[Start]
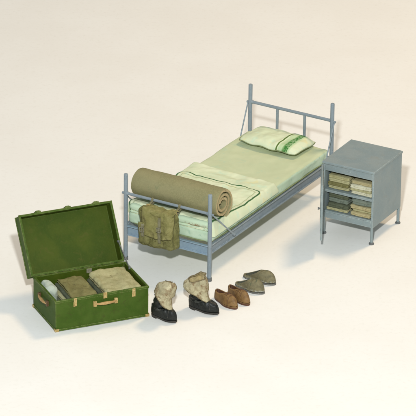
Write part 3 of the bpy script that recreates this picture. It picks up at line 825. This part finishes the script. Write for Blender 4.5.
def boot(heel, toe, side, label, seed, style, lean):
    M, L = place(heel, toe)
    t = tag(empty('boot', M), label, 'boot', 'pair of black boots with canvas gaiters')
    W = .098
    bm = bmesh.new(); shoe_upper(bm, L, W, side, .03, .52, .074, .088, .074, .022, seed, .0062, .03, .002, cr=.4)
    cap = over(bm, [(side * .01 + W * .50 * math.sin(a), L * (.80 - .05 * math.cos(a))) for a in [-1.4 + 2.8 * q / 20 for q in range(21)]], .0002)
    bt = link('boot_foot', bm, ['black', 'black'], t, sub=1)
    bm = bmesh.new(); tube(bm, cap, .0022, 6); link('toe_seam', bm, 'sole', bt)
    link('sole', sole_bm(L, W, side, .012, .023, .004), 'sole', t)
    link('heel_block', heel_bm(L, W, side, 0, .0125), 'sole', t)
    # ankle shaft
    cx, cy = 0, L * .265
    def shaft(u, v):
        a = 2 * PI * u; z = .080 + style['shaft'] * v
        rx, ry = .042 + .006 * v, L * .235 * (1 - .10 * v)
        p = Vector((cx + math.cos(a) * rx, cy + math.sin(a) * ry + lean[1] * v * .4, z))
        p += Vector((math.cos(a), math.sin(a), 0)) * (.005 * math.sin(z * 130 + 3 * nz(p, 9, seed)) + .006 * fbm(p, 18, seed))
        return p
    bm = bmesh.new(); grid(bm, shaft, 36, 20, True); link('boot_shaft', bm, 'black', t, solid=.004, sub=1)
    # canvas gaiter, low at the toe side and high at the heel side
    ztop = style['top']
    def gaiter(u, v):
        a = 2 * PI * u                      # u=.25 is the toe side, .75 the heel side
        front = .5 + .5 * math.sin(a + style['turn'])
        zb = style['hem'] - (style['hem'] - .095) * front ** 1.2 + .012 * nz((math.cos(a), math.sin(a), 0), 2, seed)
        zt = ztop + style['slant'] * math.cos(a - style['sa']) + .010 * nz((math.cos(a), math.sin(a), 0), 1.6, seed + 1)
        z = zb + (zt - zb) * v
        q = max(0, (z - .10) / (ztop - .10))
        fl = style['flare'] * max(0, math.cos(a - style['fa'])) ** 3 * math.exp(-((q - style['fq']) / .28) ** 2)
        rx = .047 + style['fx'] * q ** .8; ry = .062 + style['fy'] * q ** .8
        if style['close']:
            k = min(1, max(0, (v - .62) / .38)); m = math.sqrt(max(.0, 1 - style['close'] * k * k)); rx *= m; ry *= m
        p = Vector((lean[0] * q + math.cos(a) * (rx + fl), cy + .004 + (.055 * front * max(0, 1 - q * 2.6)) + lean[1] * q + math.sin(a) * (ry + fl), z))
        n = Vector((math.cos(a), math.sin(a), 0))
        p += n * (.008 * fbm(p, 9, seed + 3) + .004 * math.sin(a * 3 + z * 20 + style['sa']) * q + .012 * ridge((p.x, p.y, p.z * .35), 19, seed + 4) - .008 + .003 * ridge(p, 45, seed + 6) * min(1, (1 - v) * 6))
        return p
    bm = bmesh.new(); grid(bm, gaiter, 72, 34, True)
    ga = link('gaiter', bm, ['canvas', 'canvasin'], t, solid=.006, sub=1)
    bm = bmesh.new(); tube(bm, [gaiter((k % 72) / 72, 1) + Vector((0, 0, .001)) for k in range(73)], .0042, 8, cap=False); link('top_binding', bm, 'binding', ga)
    bm = bmesh.new(); tube(bm, [gaiter((k % 72) / 72, 0) for k in range(73)], .0036, 8, cap=False); link('bottom_binding', bm, 'binding', ga)
    # overlapping front edge of the gaiter
    def gflap(u, v):
        uu = (style['seam'] + .02 - .055 * (1 - v)) - .13 + .13 * u
        p = gaiter(uu, v * .985 + .005); a = 2 * PI * uu
        return p + Vector((math.cos(a), math.sin(a), 0)) * (.004 + .006 * u)
    bm = bmesh.new(); grid(bm, gflap, 14, 30); gf = link('gaiter_flap', bm, ['canvas', 'canvasin'], ga, solid=.004, sub=1)
    bm = bmesh.new(); tube(bm, [gflap(1, v / 24) for v in range(25)], .0038, 8); link('flap_binding', bm, 'binding', ga)
    bm = bmesh.new(); pts = []
    for k in range(21):
        a = PI * k / 20; pts.append((math.cos(a) * .057, L * .30 + math.sin(a) * .090, .090 + .022 * math.sin(a)))
    ribbon(bm, pts, (0, .35, 1), .012, .004); st = link('strap', bm, 'black', t)
boot((-.440, -1.205), (-.238, -1.345), 1, 'black boot with a slumped cream canvas gaiter, nearest the green trunk', 321,
     dict(seam=.30, shaft=.17, top=.335, slant=.022, sa=.3, fx=.024, fy=.027, close=.90, hem=.245, turn=.0, flare=.0, fa=0, fq=.5), (-.010, .085))
boot((-.140, -1.040), (.090, -1.200), -1, 'black boot with a wide open cream canvas gaiter, beside the brown shoes', 331,
     dict(seam=.27, shaft=.125, top=.290, slant=-.026, sa=-.5, fx=.022, fy=.028, close=.45, hem=.19, turn=.0, flare=.046, fa=-.7, fq=.62), (.0, .010))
[End]
Quote the data above in full, leaving out the pictures it holds.

Write part 3 of the bpy script that recreates this picture. It picks up at line 825. This part finishes the script. Write for Blender 4.5.
def boot(heel, toe, side, label, seed, style, lean):
    M, L = place(heel, toe)
    t = tag(empty('boot', M), label, 'boot', 'pair of black boots with canvas gaiters')
    W = .098
    bm = bmesh.new(); shoe_upper(bm, L, W, side, .03, .52, .074, .088, .074, .022, seed, .0062, .03, .002, cr=.4)
    cap = over(bm, [(side * .01 + W * .50 * math.sin(a), L * (.80 - .05 * math.cos(a))) for a in [-1.4 + 2.8 * q / 20 for q in range(21)]], .0002)
    bt = link('boot_foot', bm, ['black', 'black'], t, sub=1)
    bm = bmesh.new(); tube(bm, cap, .0022, 6); link('toe_seam', bm, 'sole', bt)
    link('sole', sole_bm(L, W, side, .012, .023, .004), 'sole', t)
    link('heel_block', heel_bm(L, W, side, 0, .0125), 'sole', t)
    # ankle shaft
    cx, cy = 0, L * .265
    def shaft(u, v):
        a = 2 * PI * u; z = .080 + style['shaft'] * v
        rx, ry = .042 + .006 * v, L * .235 * (1 - .10 * v)
        p = Vector((cx + math.cos(a) * rx, cy + math.sin(a) * ry + lean[1] * v * .4, z))
        p += Vector((math.cos(a), math.sin(a), 0)) * (.005 * math.sin(z * 130 + 3 * nz(p, 9, seed)) + .006 * fbm(p, 18, seed))
        return p
    bm = bmesh.new(); grid(bm, shaft, 36, 20, True); link('boot_shaft', bm, 'black', t, solid=.004, sub=1)
    # canvas gaiter, low at the toe side and high at the heel side
    ztop = style['top']
    def gaiter(u, v):
        a = 2 * PI * u                      # u=.25 is the toe side, .75 the heel side
        front = .5 + .5 * math.sin(a + style['turn'])
        zb = style['hem'] - (style['hem'] - .095) * front ** 1.2 + .012 * nz((math.cos(a), math.sin(a), 0), 2, seed)
        zt = ztop + style['slant'] * math.cos(a - style['sa']) + .010 * nz((math.cos(a), math.sin(a), 0), 1.6, seed + 1)
        z = zb + (zt - zb) * v
        q = max(0, (z - .10) / (ztop - .10))
        fl = style['flare'] * max(0, math.cos(a - style['fa'])) ** 3 * math.exp(-((q - style['fq']) / .28) ** 2)
        rx = .047 + style['fx'] * q ** .8; ry = .062 + style['fy'] * q ** .8
        if style['close']:
            k = min(1, max(0, (v - .62) / .38)); m = math.sqrt(max(.0, 1 - style['close'] * k * k)); rx *= m; ry *= m
        p = Vector((lean[0] * q + math.cos(a) * (rx + fl), cy + .004 + (.055 * front * max(0, 1 - q * 2.6)) + lean[1] * q + math.sin(a) * (ry + fl), z))
        n = Vector((math.cos(a), math.sin(a), 0))
        p += n * (.008 * fbm(p, 9, seed + 3) + .004 * math.sin(a * 3 + z * 20 + style['sa']) * q + .012 * ridge((p.x, p.y, p.z * .35), 19, seed + 4) - .008 + .003 * ridge(p, 45, seed + 6) * min(1, (1 - v) * 6))
        return p
    bm = bmesh.new(); grid(bm, gaiter, 72, 34, True)
    ga = link('gaiter', bm, ['canvas', 'canvasin'], t, solid=.006, sub=1)
    bm = bmesh.new(); tube(bm, [gaiter((k % 72) / 72, 1) + Vector((0, 0, .001)) for k in range(73)], .0042, 8, cap=False); link('top_binding', bm, 'binding', ga)
    bm = bmesh.new(); tube(bm, [gaiter((k % 72) / 72, 0) for k in range(73)], .0036, 8, cap=False); link('bottom_binding', bm, 'binding', ga)
    # overlapping front edge of the gaiter
    def gflap(u, v):
        uu = (style['seam'] + .02 - .055 * (1 - v)) - .13 + .13 * u
        p = gaiter(uu, v * .985 + .005); a = 2 * PI * uu
        return p + Vector((math.cos(a), math.sin(a), 0)) * (.004 + .006 * u)
    bm = bmesh.new(); grid(bm, gflap, 14, 30); gf = link('gaiter_flap', bm, ['canvas', 'canvasin'], ga, solid=.004, sub=1)
    bm = bmesh.new(); tube(bm, [gflap(1, v / 24) for v in range(25)], .0038, 8); link('flap_binding', bm, 'binding', ga)
    bm = bmesh.new(); pts = []
    for k in range(21):
        a = PI * k / 20; pts.append((math.cos(a) * .057, L * .30 + math.sin(a) * .090, .090 + .022 * math.sin(a)))
    ribbon(bm, pts, (0, .35, 1), .012, .004); st = link('strap', bm, 'black', t)
boot((-.440, -1.205), (-.238, -1.345), 1, 'black boot with a slumped cream canvas gaiter, nearest the green trunk', 321,
     dict(seam=.30, shaft=.17, top=.335, slant=.022, sa=.3, fx=.024, fy=.027, close=.90, hem=.245, turn=.0, flare=.0, fa=0, fq=.5), (-.010, .085))
boot((-.140, -1.040), (.090, -1.200), -1, 'black boot with a wide open cream canvas gaiter, beside the brown shoes', 331,
     dict(seam=.27, shaft=.125, top=.290, slant=-.026, sa=-.5, fx=.022, fy=.028, close=.45, hem=.19, turn=.0, flare=.046, fa=-.7, fq=.62), (.0, .010))